## Begin Data
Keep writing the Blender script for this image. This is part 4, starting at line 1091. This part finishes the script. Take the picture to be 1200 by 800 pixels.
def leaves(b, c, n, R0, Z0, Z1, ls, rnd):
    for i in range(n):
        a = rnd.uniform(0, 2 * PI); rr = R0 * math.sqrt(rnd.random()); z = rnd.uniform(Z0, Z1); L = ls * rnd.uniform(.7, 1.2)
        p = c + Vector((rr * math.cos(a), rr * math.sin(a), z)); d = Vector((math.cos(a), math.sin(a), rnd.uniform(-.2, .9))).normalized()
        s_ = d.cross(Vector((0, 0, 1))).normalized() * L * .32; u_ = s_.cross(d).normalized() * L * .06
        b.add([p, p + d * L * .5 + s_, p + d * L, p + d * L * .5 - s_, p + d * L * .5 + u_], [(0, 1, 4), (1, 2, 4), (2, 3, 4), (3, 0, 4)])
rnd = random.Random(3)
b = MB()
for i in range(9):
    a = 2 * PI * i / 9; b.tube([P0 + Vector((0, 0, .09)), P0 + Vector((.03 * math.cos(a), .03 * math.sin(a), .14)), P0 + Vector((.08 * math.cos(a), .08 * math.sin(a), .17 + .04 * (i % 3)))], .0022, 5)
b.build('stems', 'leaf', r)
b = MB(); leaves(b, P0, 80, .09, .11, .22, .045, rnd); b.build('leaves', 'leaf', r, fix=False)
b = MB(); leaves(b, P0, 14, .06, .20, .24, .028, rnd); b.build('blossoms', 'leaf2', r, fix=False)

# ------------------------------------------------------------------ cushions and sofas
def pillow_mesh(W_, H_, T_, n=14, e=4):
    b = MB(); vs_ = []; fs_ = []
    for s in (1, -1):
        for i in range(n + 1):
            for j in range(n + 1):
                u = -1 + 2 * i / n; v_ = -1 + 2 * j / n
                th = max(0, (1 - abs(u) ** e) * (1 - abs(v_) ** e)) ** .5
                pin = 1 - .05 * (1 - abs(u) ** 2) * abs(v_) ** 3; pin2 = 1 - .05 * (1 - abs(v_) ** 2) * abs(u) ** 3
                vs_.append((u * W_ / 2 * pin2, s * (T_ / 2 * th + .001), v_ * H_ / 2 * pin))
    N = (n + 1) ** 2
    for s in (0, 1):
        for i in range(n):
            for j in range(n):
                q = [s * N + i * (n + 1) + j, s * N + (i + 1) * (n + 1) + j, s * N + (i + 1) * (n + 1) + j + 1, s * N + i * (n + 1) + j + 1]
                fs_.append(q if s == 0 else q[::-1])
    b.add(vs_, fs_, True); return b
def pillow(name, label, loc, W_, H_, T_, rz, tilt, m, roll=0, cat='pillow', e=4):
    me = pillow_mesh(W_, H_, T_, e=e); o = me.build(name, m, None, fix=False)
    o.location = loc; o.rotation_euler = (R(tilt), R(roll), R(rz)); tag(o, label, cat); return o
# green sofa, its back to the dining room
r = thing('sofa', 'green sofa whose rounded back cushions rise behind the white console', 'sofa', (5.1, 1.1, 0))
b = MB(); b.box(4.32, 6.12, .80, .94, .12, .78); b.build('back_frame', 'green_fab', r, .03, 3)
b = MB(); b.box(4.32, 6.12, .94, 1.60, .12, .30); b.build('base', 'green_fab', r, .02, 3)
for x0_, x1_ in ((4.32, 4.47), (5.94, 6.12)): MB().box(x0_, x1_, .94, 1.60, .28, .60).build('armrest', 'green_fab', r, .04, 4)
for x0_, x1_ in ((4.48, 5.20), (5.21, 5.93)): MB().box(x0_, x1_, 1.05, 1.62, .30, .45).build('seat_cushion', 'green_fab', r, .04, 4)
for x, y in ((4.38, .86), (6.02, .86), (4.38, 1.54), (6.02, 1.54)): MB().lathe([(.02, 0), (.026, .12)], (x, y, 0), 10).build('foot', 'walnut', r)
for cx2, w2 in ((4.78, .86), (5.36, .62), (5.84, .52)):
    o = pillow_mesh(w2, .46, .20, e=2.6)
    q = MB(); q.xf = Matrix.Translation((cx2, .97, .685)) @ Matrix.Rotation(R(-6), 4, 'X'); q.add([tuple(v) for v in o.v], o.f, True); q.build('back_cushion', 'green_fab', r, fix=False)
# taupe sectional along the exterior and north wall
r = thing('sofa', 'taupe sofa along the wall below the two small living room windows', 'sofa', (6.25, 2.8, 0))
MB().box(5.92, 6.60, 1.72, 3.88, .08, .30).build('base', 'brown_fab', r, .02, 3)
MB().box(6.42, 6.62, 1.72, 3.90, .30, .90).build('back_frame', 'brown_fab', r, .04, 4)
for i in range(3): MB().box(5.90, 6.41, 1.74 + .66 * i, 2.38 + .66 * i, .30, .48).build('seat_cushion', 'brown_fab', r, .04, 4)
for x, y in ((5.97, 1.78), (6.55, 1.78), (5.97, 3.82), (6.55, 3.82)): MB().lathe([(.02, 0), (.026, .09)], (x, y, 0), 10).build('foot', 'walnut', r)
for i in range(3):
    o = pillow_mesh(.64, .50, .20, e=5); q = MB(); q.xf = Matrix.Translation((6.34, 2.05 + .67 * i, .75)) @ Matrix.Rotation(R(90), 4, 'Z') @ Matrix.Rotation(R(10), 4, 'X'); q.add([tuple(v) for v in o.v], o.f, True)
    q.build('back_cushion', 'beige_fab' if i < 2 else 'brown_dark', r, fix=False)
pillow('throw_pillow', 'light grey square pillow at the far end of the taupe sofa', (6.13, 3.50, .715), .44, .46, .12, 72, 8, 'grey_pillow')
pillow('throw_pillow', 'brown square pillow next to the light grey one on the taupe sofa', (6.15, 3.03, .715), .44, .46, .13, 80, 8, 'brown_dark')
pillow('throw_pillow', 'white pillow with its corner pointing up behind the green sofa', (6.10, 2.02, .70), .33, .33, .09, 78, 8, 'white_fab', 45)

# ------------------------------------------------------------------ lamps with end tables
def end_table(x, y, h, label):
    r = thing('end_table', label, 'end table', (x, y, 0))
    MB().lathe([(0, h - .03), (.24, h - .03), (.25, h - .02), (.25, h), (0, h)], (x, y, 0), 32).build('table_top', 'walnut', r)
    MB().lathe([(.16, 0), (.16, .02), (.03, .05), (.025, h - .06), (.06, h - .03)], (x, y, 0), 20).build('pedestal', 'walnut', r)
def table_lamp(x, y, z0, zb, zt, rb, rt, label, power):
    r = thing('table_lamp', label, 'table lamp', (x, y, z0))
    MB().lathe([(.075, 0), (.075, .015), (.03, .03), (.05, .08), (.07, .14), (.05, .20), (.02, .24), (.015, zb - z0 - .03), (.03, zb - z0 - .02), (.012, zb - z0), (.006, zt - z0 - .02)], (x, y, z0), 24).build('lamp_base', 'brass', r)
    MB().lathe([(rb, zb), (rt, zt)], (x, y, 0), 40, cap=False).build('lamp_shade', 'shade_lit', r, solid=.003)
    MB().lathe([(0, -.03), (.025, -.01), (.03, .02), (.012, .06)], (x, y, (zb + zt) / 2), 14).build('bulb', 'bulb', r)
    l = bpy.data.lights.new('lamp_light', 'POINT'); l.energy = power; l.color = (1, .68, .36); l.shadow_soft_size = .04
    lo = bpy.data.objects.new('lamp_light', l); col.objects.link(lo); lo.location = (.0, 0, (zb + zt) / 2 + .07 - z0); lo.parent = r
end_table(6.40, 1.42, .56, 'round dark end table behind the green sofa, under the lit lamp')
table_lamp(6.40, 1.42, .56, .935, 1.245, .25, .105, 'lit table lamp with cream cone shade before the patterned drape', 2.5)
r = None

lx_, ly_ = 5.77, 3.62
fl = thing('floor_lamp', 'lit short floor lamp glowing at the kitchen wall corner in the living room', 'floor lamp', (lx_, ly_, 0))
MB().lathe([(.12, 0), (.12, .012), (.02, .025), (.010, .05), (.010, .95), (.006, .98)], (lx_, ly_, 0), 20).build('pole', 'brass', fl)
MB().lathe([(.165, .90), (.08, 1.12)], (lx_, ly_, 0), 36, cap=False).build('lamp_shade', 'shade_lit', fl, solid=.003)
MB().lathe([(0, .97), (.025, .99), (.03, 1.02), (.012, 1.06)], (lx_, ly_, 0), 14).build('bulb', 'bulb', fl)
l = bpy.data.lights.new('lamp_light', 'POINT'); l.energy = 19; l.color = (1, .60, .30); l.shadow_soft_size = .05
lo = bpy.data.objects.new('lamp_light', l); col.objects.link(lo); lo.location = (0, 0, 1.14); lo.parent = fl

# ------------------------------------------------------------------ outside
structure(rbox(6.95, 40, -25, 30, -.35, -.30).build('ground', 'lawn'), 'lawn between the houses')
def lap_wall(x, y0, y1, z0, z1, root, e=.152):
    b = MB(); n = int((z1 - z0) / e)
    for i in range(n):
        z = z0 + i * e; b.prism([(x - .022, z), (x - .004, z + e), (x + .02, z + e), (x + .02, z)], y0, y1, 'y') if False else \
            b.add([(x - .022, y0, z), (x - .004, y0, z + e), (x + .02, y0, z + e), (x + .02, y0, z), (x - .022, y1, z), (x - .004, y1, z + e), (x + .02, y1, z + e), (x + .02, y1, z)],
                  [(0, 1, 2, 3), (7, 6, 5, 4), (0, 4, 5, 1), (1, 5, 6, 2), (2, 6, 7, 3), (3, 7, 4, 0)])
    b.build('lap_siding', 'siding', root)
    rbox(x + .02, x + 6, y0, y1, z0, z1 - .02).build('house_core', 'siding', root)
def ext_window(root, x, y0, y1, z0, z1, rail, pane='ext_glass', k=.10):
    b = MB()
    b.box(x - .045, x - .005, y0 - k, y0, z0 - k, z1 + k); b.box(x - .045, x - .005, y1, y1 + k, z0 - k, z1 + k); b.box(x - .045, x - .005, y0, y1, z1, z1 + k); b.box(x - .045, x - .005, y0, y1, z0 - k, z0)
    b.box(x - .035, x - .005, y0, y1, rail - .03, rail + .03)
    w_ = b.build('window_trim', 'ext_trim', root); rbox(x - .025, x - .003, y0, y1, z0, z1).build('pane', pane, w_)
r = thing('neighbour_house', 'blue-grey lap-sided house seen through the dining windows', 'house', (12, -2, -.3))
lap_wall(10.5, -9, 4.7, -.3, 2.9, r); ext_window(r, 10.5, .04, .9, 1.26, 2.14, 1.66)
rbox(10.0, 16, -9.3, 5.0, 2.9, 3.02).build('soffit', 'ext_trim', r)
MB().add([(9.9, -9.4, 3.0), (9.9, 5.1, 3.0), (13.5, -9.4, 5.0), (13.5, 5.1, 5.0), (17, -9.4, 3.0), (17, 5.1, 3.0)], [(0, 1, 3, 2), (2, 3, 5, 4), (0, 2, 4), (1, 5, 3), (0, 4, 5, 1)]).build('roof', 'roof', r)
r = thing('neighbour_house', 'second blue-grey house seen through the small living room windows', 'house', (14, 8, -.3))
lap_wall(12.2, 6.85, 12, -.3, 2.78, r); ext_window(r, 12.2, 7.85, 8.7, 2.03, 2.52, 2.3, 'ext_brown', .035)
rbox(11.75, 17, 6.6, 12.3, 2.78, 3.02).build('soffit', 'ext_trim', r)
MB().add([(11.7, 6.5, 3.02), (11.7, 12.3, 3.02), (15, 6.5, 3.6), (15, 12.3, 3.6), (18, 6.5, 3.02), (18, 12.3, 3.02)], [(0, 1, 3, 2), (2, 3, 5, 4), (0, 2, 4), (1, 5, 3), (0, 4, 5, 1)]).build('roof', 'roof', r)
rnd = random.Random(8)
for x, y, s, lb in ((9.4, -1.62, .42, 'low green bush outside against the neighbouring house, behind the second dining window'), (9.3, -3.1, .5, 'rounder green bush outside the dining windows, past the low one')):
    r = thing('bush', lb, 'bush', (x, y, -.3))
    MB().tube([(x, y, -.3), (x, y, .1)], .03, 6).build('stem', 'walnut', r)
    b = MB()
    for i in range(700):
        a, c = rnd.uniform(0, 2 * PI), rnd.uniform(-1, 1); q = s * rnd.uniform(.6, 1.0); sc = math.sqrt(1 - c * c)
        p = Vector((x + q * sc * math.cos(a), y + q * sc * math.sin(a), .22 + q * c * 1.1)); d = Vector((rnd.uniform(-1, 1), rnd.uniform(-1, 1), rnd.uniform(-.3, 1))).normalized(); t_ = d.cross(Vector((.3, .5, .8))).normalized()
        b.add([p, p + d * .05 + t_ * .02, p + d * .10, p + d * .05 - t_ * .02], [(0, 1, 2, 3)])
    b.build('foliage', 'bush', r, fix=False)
## End Data
Exercise details
Copy exactly the lines that run from the first line of the data to the line containing "b = MB(); leaves(b, P0, 14, .06, .20, .24, .028, rnd);", please, with both ends included and nothing else.

Correct result
Keep writing the Blender script for this image. This is part 4, starting at line 1091. This part finishes the script. Take the picture to be 1200 by 800 pixels.
def leaves(b, c, n, R0, Z0, Z1, ls, rnd):
    for i in range(n):
        a = rnd.uniform(0, 2 * PI); rr = R0 * math.sqrt(rnd.random()); z = rnd.uniform(Z0, Z1); L = ls * rnd.uniform(.7, 1.2)
        p = c + Vector((rr * math.cos(a), rr * math.sin(a), z)); d = Vector((math.cos(a), math.sin(a), rnd.uniform(-.2, .9))).normalized()
        s_ = d.cross(Vector((0, 0, 1))).normalized() * L * .32; u_ = s_.cross(d).normalized() * L * .06
        b.add([p, p + d * L * .5 + s_, p + d * L, p + d * L * .5 - s_, p + d * L * .5 + u_], [(0, 1, 4), (1, 2, 4), (2, 3, 4), (3, 0, 4)])
rnd = random.Random(3)
b = MB()
for i in range(9):
    a = 2 * PI * i / 9; b.tube([P0 + Vector((0, 0, .09)), P0 + Vector((.03 * math.cos(a), .03 * math.sin(a), .14)), P0 + Vector((.08 * math.cos(a), .08 * math.sin(a), .17 + .04 * (i % 3)))], .0022, 5)
b.build('stems', 'leaf', r)
b = MB(); leaves(b, P0, 80, .09, .11, .22, .045, rnd); b.build('leaves', 'leaf', r, fix=False)
b = MB(); leaves(b, P0, 14, .06, .20, .24, .028, rnd); b.build('blossoms', 'leaf2', r, fix=False)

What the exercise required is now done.